The effort has arguably not been as quick or as clean as the administration may have hoped and the longer it drags out the more likely that the oil supply losses from Venezuela will mount. Sanctions on PDVSA amount to an embargo on Venezuelan oil, blocking imports into the United States. Venezuela’s shipments to the U.S. were the only major source of hard currency – Venezuelan oil exports to Russia and China are sent as repayment for past loans. To make matters worse, the U.S. government blocked the export of diluents to Venezuela, which has complicated PDVSA’s task of blending its heavy oil into an exportable product. Maduro’s government is scrambling to find buyers, but will have to heavily discount shipments. In the meantime, satellite data suggests that oil is being diverted into storage. “If none of the Venezuelan barrels that normally sail to the US could quickly find a home, Caracas would have one month of storage capacity left before having to shut in production,” data firm Kayrros wrote in a February 13 report.

Oil market tightening again
The crisis in Venezuela is very fluid and changing by the day. The impasse over the U.S.-backed aid shipments to Venezuela, and Maduro’s attempts to block entry, could provide the catalyst for the next phase of escalation.

“Without a solution to this impasse within days, we believe the country could be on a path to a fully anarchic situation that, if not rapidly tackled, could compromise the country’s economic capacity to recover,” Barclays wrote in a February 12 note. The bank’s analysts warned “the actors involved in the crisis” could “accelerate the transition process in the upcoming weeks.”

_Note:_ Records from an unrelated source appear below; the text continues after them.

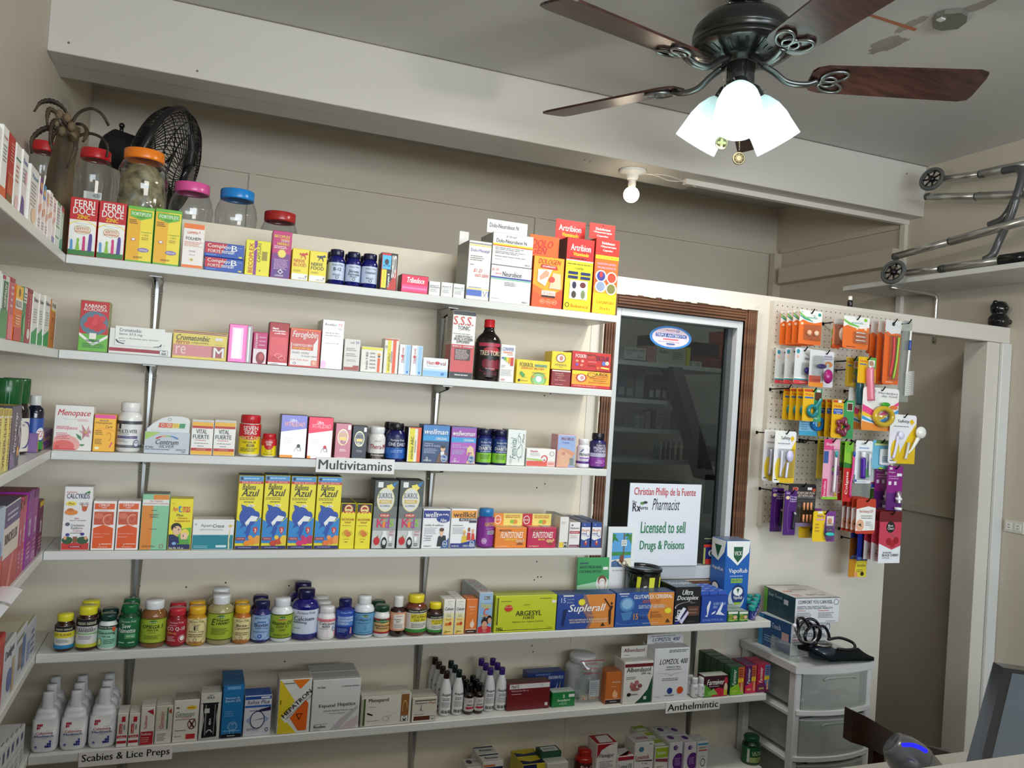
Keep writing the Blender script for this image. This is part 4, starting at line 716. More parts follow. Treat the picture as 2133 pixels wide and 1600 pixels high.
carton(3, 1158, 1196.5, 905, .045, '9ab0dc', 'P e0a888 0 0 60 0 90 30 70 52 30 60 0 50;E 46 24 34 20 e0b090;P d89878 10 60 60 44 90 34 100 46 60 56;E 34 42 10 5 c88a6a;T 18 84 90 93 8a1c3a b MULTIPLEX;T 24 74 64 80 4a6ab0 i Prenatal;O 40 66 44 12 2 7a94d0 10 170;R 72 4 96 30 9aa0a8;L 74 6 94 28 4 3a5a3a', 'pale blue carton showing a pregnant belly', side='e0a8b0')
pill(3, 1198.5, 1223.5, 914, 'eceaf0', 'ececec', 'f0eef2', 'R 0 14 100 26 5a2a8a;T 4 54 96 68 1c1c30 b PRENATAL;R 6 40 80 46 8a4ab0;L 10 28 70 38 2 9a98a0;E 88 30 10 10 7a3aa0;P 3a5a90 8 74 30 92 34 88 14 72', 'small white bottle with purple striped label', capr=.8, lz=(.06, .72))
pill(3, 1226.5, 1257.5, 902, '20185c', '16141e', '30285c', 'T 20 82 80 90 w i Puritans Pride;T 6 68 94 80 e8e0f4 b PRENATAL;T 8 56 92 67 e8e0f4 b VITAMINS;R 0 38 100 54 b8b4cc;R 0 0 100 36 8a3a9a;L 20 12 80 26 2 e0b8e8', 'dark purple bottle with black cap at the right end', capr=.76, lz=(.06, .76))
# ---- fourth shelf
carton(4, 125, 185.5, 1013.5, .045, 'e9e8e4', 'R 0 0 100 11 c83a34;R 26 3.5 74 6 7a1a2a;L 32 3.8 70 5.6 1 w;R 0 11 100 17 e9e8e4;E 20 15 20 6 2f5a34;E 76 15 22 6 2f5a34;R 40 11 56 21 8a5a3a;E 20 24 8 2.5 4a3a90;E 74 25 8 2.5 4a3a90;E 12 19 6 3 e0a880;E 88 19 6 3 e0a880;T 6 91 44 93 c8443a b SUSPENSION;T 8 82 92 90 2a2a5a b CALCYKIDS;P 2f7a34 70 90 90 95 94 91;E 26 74 20 3.6 f0dc50;T 16 72.4 38 75.6 6a3a14 b Plus;T 56 72 90 76 3a3a3a - CALCIO;E 28 60 24 4.5 e08a3a;E 24 64 12 2.5 c8743a;E 76 66 9 4.5 c85a30;P c85a30 62 76 68 66 72 68;P c85a30 90 74 84 66 80 68;T 42 49 58 51.5 c83a3a b PARA;T 24 45.5 84 48 5a5a5a - NINOS Y JOVENES;T 30 37.5 80 41.5 3a3a4a - Crecimiento;T 32 33 74 37 3a3a4a - Fosforo;T 40 29 72 32.5 c86a9a - Calcio;L 30 26 74 28 1 4a4a4a;E 18 41 8 3 5a5a6a', 'white carton printed with small animals and red base', dy=.01)
CP = 'R 0 0 4 100 f0eae4;R 4 3 94 44 e0581c;E 49 44 45 8 e0581c;P f0eae4 0 44 0 56 100 56 100 44 94 45 49 52 4 45;R 4 84 94 96 e0602a;R 5 52 93 79 c8583a;O 70 62 26 12 5 e8a080 60 300;O 66 64 16 7 4 d87858;E 26 70 20 6 d87a5c;T 22 90 72 95 w b CIPROP;T 36 86 58 89 w b FORTE;L 22 80 70 82.5 1 c0b0a8;T 8 32 80 34 f4e4dc - Estimulante del apetito;T 8 26 50 28 f4e4dc - Antianemico;P w 34 14 38 11 42 14 38 8;R 44 11 90 13 f0c0a8;L 30 5 88 7 1 f4e4dc'
for a, b, lb in ((187, 237, 'left'), (238, 287, 'right')):
    carton(4, a, b, 1043.5, .045, 'f2ece6', CP, 'orange and white carton with swirling picture, %s of two' % lb)
carton(4, 288.5, 346.5, 1029, .05, '8cc8a0', 'R 0 0 42 80 e08a34;R 40 90 100 100 e08a34;R 0 90 40 100 8cc8a0;R 0 80 100 91 e8e4dc;T 28 86.5 76 89.5 b86a6a b NUTRIFER;T 4 82 98 85 b86a6a b VITAMINADO JARABE;L 34 70 60 73 1 4a5a4a;T 28 62 64 64.5 6a4a3a b SUPLEMENTO;T 30 58 62 60.5 6a4a3a b VITAMINICO;T 30 36 60 38 4a5a4a b JARABE;L 8 4 66 8 2 6a4a2a;O 82 6 8 4 1.5 a84a3a', 'mint and orange carton split down the middle', top='7a7c76')
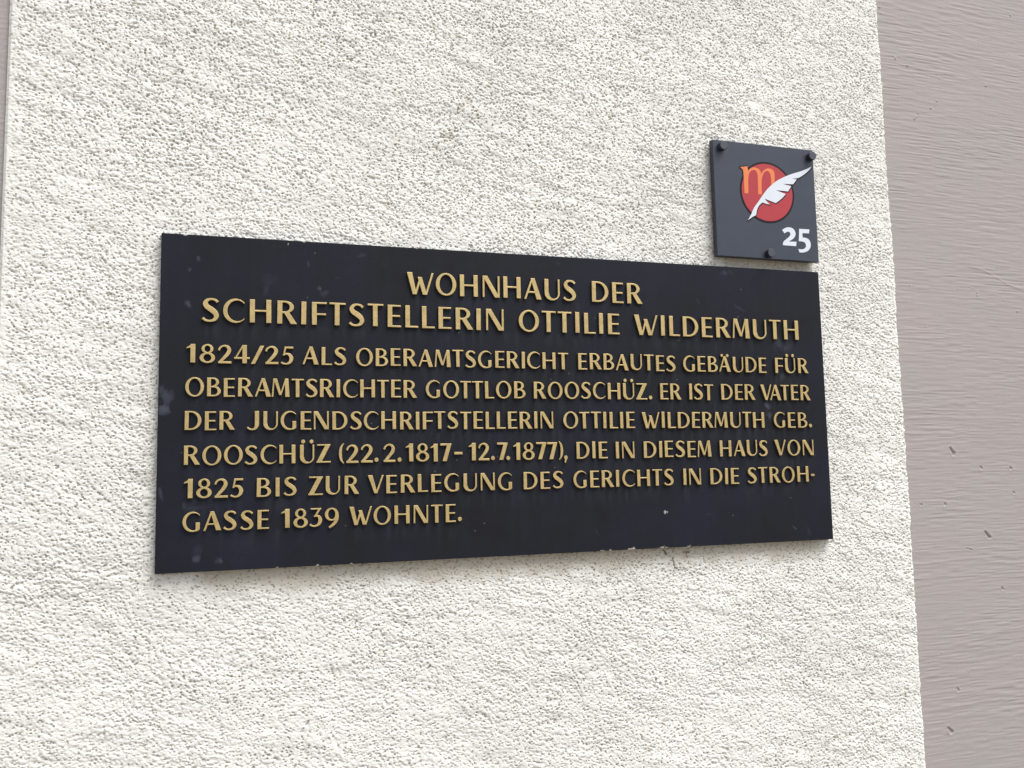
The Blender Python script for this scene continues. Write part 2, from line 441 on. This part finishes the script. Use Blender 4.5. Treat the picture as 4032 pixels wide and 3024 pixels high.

For now, data on Venezuela’s oil exports are opaque, but steep losses are highly likely. Against the backdrop of the OPEC+ cuts that have already taken effect, the oil market is now tightening up significantly. Moreover, Saudi Arabia has pledged to cut 0.5 Mb/d more than required by March. Combined, these factors could erase the market surplus entirely.

“We forecast that the oil market will move into a deficit of over 500kb/d in February and March, with the call on OPEC crude rising while output falls,” Standard Chartered analysts led by Paul Horsnell wrote in a February 19 note. “With market fears of a supply glut abating rapidly, we see the balances as supportive of Brent prices moving back above USD 70 per barrel (bbl).”

If the market shifts into a supply deficit and Brent rebounds above $70 per barrel, there would once again be very little room for the U.S. government to try to zero out Iran’s oil exports. Taking 1 Mb/d of supply offline at a time when supply is already in a deficit could send shockwaves through the market. The Trump administration has already gone after Venezuela, but that may mean it needs to punt – once again – on its “zero export” campaign in Iran.